Avon Pension Fund has implemented a new software system to gather member information from employers in order to reduce the risk of errors, as it moves to fully electronic reporting.

More schemes are upgrading the software they use in line with auto-enrolment and new guidelines issued by the Pensions Regulator to improve the accuracy of member data. 

The £3.1bn fund began rolling out the payroll software package in March and April of this year. 

[It] has enabled us to obtain all the data from payroll extracts and upload [them] without human interference

“[The package] has enabled us to obtain all the data from payroll extracts and upload [them] to the pension system without human interference,” said Geoff Cleak, pension benefits manager at the fund.

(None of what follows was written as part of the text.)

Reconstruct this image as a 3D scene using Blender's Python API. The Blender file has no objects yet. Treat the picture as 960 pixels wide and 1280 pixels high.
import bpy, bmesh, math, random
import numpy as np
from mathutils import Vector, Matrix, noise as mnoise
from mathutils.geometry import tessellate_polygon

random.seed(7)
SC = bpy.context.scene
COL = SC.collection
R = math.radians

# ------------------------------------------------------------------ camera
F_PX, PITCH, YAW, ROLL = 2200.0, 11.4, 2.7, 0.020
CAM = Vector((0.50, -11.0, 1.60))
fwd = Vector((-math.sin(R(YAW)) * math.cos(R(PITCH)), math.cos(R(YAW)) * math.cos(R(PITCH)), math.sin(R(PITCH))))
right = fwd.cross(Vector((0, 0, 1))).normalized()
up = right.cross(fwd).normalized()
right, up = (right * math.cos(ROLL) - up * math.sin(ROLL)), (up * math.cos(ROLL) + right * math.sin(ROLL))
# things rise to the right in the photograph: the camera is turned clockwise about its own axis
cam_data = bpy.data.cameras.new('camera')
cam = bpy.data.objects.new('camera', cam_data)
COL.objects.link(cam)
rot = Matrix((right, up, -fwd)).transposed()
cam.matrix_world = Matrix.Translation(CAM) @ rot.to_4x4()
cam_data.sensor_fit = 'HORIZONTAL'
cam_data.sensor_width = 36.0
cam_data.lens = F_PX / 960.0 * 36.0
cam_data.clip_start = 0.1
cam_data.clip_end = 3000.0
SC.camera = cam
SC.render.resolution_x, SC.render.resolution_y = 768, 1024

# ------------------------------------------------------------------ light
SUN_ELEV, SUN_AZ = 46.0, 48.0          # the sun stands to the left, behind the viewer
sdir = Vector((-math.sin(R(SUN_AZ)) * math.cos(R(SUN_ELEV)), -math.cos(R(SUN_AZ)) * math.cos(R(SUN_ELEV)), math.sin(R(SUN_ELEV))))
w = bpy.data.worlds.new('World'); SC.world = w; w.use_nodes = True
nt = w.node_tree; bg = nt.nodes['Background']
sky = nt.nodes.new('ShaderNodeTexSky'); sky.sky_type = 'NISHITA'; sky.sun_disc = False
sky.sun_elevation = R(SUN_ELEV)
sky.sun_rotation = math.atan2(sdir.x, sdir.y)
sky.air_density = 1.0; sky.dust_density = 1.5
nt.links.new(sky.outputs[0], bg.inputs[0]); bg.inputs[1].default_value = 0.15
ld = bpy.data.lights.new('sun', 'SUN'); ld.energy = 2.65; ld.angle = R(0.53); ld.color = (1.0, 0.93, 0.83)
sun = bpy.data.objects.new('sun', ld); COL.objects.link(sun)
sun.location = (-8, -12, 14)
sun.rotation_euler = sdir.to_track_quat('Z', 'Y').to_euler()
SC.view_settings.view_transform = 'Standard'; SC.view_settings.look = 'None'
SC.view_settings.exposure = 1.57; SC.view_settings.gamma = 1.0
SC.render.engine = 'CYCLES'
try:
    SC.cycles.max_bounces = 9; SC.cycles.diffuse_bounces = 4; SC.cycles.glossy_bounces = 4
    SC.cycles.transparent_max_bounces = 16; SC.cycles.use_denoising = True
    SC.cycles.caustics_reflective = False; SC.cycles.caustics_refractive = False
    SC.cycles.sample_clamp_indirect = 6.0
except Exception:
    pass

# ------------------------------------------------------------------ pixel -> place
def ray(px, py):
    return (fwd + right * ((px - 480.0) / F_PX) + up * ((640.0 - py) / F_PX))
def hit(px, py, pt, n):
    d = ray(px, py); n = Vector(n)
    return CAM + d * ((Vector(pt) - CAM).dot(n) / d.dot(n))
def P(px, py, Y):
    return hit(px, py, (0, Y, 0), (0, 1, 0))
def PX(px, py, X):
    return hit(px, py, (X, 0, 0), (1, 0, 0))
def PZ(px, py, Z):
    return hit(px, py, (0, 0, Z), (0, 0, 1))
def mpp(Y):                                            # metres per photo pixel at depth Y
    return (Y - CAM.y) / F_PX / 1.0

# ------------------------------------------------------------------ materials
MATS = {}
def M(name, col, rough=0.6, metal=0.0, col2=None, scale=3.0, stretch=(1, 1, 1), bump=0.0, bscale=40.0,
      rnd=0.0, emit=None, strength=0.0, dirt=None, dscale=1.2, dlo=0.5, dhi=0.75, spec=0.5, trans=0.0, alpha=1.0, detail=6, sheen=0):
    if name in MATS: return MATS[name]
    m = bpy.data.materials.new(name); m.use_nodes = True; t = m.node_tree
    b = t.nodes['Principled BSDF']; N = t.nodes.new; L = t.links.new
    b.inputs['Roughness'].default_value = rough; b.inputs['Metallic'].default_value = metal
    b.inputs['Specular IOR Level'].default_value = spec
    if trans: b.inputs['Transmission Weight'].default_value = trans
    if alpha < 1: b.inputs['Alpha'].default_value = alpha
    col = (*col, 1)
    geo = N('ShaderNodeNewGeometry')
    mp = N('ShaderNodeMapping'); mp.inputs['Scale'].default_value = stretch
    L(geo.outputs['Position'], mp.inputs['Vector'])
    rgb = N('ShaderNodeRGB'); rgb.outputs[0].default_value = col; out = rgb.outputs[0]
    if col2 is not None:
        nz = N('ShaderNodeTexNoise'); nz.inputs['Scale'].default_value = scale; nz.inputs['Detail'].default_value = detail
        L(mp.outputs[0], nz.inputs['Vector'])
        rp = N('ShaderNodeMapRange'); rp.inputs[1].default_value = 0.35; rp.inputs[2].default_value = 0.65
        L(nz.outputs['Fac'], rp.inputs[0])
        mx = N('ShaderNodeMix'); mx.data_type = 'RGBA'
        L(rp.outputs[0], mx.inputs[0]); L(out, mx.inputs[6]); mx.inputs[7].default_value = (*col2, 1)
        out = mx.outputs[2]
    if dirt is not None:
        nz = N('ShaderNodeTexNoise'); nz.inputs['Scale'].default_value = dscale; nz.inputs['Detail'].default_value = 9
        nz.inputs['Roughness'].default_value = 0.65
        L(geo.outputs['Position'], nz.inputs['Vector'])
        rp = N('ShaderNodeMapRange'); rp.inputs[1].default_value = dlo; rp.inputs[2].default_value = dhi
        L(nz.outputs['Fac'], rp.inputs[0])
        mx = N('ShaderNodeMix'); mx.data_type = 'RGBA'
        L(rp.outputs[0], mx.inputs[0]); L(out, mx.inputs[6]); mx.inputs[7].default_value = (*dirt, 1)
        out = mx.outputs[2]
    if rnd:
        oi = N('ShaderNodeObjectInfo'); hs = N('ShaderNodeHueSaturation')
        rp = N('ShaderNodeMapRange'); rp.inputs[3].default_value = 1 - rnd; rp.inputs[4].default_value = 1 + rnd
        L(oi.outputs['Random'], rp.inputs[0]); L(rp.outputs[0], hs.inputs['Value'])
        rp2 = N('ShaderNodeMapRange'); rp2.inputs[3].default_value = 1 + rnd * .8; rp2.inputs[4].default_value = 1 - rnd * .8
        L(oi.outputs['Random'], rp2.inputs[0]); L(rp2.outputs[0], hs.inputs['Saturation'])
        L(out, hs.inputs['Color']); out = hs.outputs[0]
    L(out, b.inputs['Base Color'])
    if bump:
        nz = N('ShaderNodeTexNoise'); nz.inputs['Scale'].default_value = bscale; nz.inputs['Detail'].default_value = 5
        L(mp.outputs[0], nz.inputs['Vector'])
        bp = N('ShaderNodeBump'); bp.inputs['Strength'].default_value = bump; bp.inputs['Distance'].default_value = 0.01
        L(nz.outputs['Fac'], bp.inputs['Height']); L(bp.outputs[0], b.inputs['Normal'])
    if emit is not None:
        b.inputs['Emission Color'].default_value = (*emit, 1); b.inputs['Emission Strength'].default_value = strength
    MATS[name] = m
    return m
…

The data error risk has been reduced and consistent information is uploaded to the administration system on a monthly basis, Cleak said.

Though it is expected to help with auto-enrolment from an employer’s point of view, the implementation is part of a planned move towards 100 per cent electronic data submission by employers by April 2014.

The system is used by larger employers with 5,000 or more members, with Bristol City Council being the largest employer using it.

More and more large companies are implementing flexible benefit systems to collect member data, according to Roger Higgins, partner at consultancy KPMG.

Many larger employers have systems that are reasonably outdated and therefore have required different older arrangements, such as payroll and their SAP system, to be connected, he said.

Auto-enrolment has been the catalyst for many employers upgrading the systems they use to collate member data, Higgins said.

“If you didn’t have a staging date coming up you might put it off a bit longer,” he added.

Legislative requirements as well as needing to keep up with the industry as a whole were equal drivers for schemes updating their systems, said Paul Latimer, partner at consultancy Barnett Waddingham.

“There are systems for auto-enrolment, but you would still want to integrate that with your [existing] system,” he said.

Latimer said schemes were more frequently questioning how much investment has been made into the data gathering systems they use.

The best arrangements will have a single point of data entry, which includes information from HR, pensions and other flexible benefits, said Higgins.

“Ideally you would have a system where you only enter data once and verify it right at the start,” he said.

This type of system will help keep all member data up to date as changes will only need to be entered once.